Not only does Lamet step in for the oft-injured Pomeranz and save 33 games, Paddack pairs 17 wins with a sub-3.00 ERA over 44 appearances as a long reliever and the first-man-up when Blake Snell hits the injured list. Yu Darvish, Joe Musgrove and Mike Clevinger also win 15 games, efforts boosted by the second-best hitting team in the league.

An All-Star for the season year in a row, Cronenworth goes on to collect 18 homers and an .850 OPS. Myers hits 25 homers, Voit adds 29 of his own in his first year in a Padres uniform and both Tatis and Machado finish in the top-three in NL MVP voting with their best year yet.

Machado (37 homers, .905 OPS) leads the NL with 132 RBIs, while Tatis hits 39 homers and leads the league with 8.8 WAR, 10 triples, 115 runs scored and a 1.022 OPS.

That’s right in line with what the Padres envisioned when they signed Machado to the franchise’s richest contract and one-upped it with Tatis’ $340 million deal.

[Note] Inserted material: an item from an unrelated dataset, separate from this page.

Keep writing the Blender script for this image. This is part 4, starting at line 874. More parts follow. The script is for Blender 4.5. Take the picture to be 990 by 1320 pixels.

Unfortunately, so is this: The Padres’ record 99-win season still isn’t enough to upend the Dodgers, who surge to win the NL West by one game, bounce the Tatis-powered Friars in four games in the NLDS (MLB The Show 22 is still working with last year’s playoff format) and go on to beat the Red Sox in the World Series.

The Union-Tribune sped through a dozen or so more simulations of the 2022 season and the Padres didn’t finish ahead of the Dodgers once.

Just a video game?

Yeah, but it sure does feel realistic.